Boletín FAHHO No. 37 (Jul-Ago 2020)

El libro de los pájaros

Efraín Velasco

Hace exactamente 30 años, el poeta Alberto Blanco nos regaló un pequeño libro extraordinario, El libro de los pájaros (Ediciones Toledo, 1990). En él se hace evidente que el oficio del poeta va más allá de la escritura. El poeta debe investigar de manera profusa, extender su programa escritural a la observación y documentación. Sus indagaciones poéticas tienen el mismo sentido que tiene la ciencia al internarse en el territorio siempre extraño de la realidad. “Geografía de la imaginación”, acuña Guy Davenport, donde la imaginación no es un ejercicio de fantasías, sino que es la forma en que conocemos y filtramos partes de la realidad. Hay dos claves al comienzo del poemario que nos dan certidumbre de lo que hoy escribo, el epígrafe de William Blake y el agradecimiento del autor. 

A saber, Blanco extrae de El matrimonio del cielo y el infierno del poeta británico una visión que anticipaba el problema que provocaría el conocimiento enciclopédico a otras formas de acercarse a la realidad. Dice Blake: “¿No quieres comprender que cada pájaro que hiende los aires/ es un mundo inmenso de delicias cerrado para tus cinco sentidos?”. ¿Puede la descripción taxonómica detallada de un mirlo o el estudio de la vocalización de un cenzontle proveernos de toda la información posible? 
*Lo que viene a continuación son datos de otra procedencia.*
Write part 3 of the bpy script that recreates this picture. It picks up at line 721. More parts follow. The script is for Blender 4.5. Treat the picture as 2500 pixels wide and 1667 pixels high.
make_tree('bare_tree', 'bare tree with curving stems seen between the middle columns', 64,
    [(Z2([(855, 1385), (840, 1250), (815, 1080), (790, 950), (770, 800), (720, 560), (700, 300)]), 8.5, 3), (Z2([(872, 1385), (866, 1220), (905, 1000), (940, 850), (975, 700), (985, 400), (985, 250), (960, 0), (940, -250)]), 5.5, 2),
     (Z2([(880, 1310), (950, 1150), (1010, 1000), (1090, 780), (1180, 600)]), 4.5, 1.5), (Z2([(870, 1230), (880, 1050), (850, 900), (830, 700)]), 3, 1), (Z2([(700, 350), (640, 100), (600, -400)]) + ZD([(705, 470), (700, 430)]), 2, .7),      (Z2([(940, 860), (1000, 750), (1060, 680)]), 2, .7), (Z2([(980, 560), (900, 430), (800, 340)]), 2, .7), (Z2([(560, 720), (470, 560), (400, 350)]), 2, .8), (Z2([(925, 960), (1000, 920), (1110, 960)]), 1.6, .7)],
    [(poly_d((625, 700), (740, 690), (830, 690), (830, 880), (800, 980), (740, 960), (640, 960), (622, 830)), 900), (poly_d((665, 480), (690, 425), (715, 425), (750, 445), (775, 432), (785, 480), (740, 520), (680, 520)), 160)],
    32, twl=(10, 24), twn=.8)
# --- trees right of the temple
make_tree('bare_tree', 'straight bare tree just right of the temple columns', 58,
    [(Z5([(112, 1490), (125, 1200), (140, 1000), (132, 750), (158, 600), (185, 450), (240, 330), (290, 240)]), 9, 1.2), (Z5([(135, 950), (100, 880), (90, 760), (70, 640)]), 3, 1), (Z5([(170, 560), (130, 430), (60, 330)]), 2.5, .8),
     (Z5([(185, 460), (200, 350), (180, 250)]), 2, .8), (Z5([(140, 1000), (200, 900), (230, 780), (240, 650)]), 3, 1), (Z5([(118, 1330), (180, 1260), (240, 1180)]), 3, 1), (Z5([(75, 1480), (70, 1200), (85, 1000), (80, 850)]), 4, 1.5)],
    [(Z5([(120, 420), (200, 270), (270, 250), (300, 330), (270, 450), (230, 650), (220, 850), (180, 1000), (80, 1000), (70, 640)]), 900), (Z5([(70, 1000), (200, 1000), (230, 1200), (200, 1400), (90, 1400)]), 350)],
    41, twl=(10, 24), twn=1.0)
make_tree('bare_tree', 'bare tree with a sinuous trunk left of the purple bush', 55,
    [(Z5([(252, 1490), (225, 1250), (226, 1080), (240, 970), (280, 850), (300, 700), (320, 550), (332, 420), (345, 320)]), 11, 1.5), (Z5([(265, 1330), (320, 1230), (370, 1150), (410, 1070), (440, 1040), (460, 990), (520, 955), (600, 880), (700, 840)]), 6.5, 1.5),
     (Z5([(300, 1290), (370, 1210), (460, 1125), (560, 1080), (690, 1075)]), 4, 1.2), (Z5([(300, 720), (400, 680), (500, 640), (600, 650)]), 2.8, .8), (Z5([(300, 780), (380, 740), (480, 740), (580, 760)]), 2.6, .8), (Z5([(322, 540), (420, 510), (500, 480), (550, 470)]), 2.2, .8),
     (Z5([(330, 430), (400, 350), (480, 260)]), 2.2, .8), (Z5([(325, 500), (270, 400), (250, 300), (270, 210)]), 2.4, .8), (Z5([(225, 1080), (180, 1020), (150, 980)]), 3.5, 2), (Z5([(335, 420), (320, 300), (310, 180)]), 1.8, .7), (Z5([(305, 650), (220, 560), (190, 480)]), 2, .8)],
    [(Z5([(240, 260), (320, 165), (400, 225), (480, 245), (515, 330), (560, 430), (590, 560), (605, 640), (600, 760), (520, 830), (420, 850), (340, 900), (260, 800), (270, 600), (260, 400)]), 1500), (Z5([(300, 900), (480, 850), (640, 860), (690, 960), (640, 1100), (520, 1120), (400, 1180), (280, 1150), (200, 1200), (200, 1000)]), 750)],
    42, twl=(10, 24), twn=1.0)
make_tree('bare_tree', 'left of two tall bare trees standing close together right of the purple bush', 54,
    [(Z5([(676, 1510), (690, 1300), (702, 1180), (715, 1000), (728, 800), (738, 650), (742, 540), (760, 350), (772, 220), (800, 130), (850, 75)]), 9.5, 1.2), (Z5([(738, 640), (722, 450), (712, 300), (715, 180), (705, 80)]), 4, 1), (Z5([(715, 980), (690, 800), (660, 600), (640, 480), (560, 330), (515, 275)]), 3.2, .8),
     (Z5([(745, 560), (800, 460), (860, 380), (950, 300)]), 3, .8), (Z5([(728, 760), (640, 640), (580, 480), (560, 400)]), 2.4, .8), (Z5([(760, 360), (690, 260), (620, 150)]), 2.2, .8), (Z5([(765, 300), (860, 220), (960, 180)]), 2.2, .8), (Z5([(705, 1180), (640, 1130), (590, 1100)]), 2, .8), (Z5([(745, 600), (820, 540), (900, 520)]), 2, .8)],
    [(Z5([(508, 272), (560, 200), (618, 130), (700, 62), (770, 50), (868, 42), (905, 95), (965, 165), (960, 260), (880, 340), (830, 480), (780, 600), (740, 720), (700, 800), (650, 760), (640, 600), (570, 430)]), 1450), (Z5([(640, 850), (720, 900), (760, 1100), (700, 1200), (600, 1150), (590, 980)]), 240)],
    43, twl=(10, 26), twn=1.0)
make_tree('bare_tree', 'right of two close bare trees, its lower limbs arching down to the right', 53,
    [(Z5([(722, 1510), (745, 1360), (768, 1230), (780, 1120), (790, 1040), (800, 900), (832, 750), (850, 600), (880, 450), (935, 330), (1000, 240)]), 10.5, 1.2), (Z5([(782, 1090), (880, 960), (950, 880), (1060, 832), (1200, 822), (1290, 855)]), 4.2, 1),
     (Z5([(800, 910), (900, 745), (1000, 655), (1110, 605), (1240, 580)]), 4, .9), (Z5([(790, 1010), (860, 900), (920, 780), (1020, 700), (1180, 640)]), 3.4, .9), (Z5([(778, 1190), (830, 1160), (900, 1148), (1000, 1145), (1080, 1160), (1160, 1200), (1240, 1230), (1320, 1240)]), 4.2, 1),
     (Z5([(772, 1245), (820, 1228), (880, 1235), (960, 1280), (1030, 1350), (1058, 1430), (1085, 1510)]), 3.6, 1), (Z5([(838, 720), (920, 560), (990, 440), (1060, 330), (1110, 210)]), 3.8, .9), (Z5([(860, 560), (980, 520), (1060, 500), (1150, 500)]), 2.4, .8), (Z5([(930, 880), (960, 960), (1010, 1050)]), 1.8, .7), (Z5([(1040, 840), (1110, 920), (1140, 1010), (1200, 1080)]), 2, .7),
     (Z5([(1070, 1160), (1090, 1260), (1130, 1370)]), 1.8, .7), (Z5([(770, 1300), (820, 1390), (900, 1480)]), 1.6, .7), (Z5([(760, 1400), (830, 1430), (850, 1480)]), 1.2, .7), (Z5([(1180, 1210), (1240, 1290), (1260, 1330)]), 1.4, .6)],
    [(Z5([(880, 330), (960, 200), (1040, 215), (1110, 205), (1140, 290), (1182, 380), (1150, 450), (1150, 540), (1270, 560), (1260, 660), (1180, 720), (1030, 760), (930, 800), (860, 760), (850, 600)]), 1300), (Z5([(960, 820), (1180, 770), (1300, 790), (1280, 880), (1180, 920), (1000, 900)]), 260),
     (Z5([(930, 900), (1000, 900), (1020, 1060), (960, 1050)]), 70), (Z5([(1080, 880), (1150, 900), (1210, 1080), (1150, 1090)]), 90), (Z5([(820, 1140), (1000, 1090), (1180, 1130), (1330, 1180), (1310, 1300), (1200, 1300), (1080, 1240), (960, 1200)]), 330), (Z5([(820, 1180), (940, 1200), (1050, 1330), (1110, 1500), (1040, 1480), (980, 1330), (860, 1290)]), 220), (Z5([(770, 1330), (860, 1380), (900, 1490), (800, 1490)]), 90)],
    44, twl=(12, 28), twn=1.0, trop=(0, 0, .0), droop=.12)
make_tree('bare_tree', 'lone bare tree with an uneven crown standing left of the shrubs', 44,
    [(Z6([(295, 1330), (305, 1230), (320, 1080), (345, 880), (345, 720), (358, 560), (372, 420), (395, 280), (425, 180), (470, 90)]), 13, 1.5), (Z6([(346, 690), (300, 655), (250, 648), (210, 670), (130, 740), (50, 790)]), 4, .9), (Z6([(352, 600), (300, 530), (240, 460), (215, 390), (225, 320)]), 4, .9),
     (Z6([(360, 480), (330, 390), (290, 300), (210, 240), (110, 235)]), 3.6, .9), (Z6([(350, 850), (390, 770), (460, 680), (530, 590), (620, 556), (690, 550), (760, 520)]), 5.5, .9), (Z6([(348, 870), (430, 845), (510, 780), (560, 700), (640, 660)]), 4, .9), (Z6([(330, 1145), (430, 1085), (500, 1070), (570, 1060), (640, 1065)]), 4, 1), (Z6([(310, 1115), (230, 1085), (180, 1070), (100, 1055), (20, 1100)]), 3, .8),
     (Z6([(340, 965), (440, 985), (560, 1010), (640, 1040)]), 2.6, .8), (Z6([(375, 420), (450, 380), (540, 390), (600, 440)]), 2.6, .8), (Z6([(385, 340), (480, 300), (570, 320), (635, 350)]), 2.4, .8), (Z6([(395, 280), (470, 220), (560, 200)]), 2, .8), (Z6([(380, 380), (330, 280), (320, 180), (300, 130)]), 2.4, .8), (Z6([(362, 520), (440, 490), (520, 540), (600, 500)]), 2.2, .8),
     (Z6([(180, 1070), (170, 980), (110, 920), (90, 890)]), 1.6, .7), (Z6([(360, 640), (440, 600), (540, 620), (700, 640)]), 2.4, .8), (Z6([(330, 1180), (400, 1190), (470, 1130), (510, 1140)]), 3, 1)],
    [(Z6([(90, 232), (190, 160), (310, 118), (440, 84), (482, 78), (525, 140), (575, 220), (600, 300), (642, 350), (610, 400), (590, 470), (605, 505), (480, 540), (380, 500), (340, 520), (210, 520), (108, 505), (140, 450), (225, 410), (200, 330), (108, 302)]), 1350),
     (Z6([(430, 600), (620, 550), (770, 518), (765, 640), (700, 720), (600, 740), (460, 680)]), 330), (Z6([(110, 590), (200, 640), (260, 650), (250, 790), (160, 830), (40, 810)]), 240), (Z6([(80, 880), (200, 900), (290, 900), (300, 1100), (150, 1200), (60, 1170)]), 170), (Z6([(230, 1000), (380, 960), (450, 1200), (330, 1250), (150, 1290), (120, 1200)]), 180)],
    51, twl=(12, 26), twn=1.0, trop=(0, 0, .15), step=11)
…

En otro lugar de la mancha (tipográfica), Jorge Luis Borges anota que la verdad poética ilumina otro lugar de la realidad; el verdadero color del tigre, por ejemplo, no tiene que ver con su cromática biológica, el tigre rojo existe, también el negro. El primero es aquel que vaga por la margen de un río y que acaba de saciar su hambre con un ciervo; el negro, el que acecha en la penumbra. Ambas son también realidades en las que percibimos al tigre. Siguiendo a Blake –retomado por Alberto Blanco–, ¿cuánto de aquel mundo-pájaro nos está vedado? ¿Qué de ese mundo-pájaro no ha sido nombrado por nuestro lenguaje? Es ahí donde entra el oficio del poeta. Sin embargo, el otro indicio que marca Alberto Blanco al principio del libro es su agradecimiento a la Sociedad Mexicana de Ornitología, “por el apoyo y orientación brindados durante la realización del libro”. Entonces, ¿en qué quedamos?, preguntará usted, lector. Pues lo extraordinario que se ha podido fijar en este libro, la pródiga investigación que ha realizado el poeta, mapeando el territorio de la imaginación en paralelo, la ciencia y el lenguaje poético a la par. Así, Blanco nos advierte que: 

“Un corazón se abre solamente a quien comprende el canto de las aves” y después describe, en clave de laboratorista, cómo se destila la voz de la almendrita, hasta llegar a ser una solución transparente en la que solo se puede distinguir lo que probablemente es la voz purísima del bosque. 

Parece ser que es el colibrí el que origina el libro, no solo por su lugar en la edición (y el otro epígrafe, extraído de el libro de Los cantares de Dzitbalché), sino porque en ese poema se revela el problema de forma y estilo que ha trabajado el autor durante casi toda su carrera. En una serie encadenada de tres haikús, Blanco nos muestra el breve encuentro con el ave: 

Aparición 
entre sombras y ruidos 
luz de cristal 
Más que el rubí 
que amatista o turquesa 
alas en flor 
Fugacidad 
de las piedras preciosas 
¡el colibrí!

En esta cuarentena obligada, en el jardín se pueden escuchar sus voces y a veces, de repente, alguna sombra pasa por el cielo recortado por los muros. Entonces es verdad lo que nos dice Alberto Blanco: la canción es el espacio, pero el que canta es el tiempo.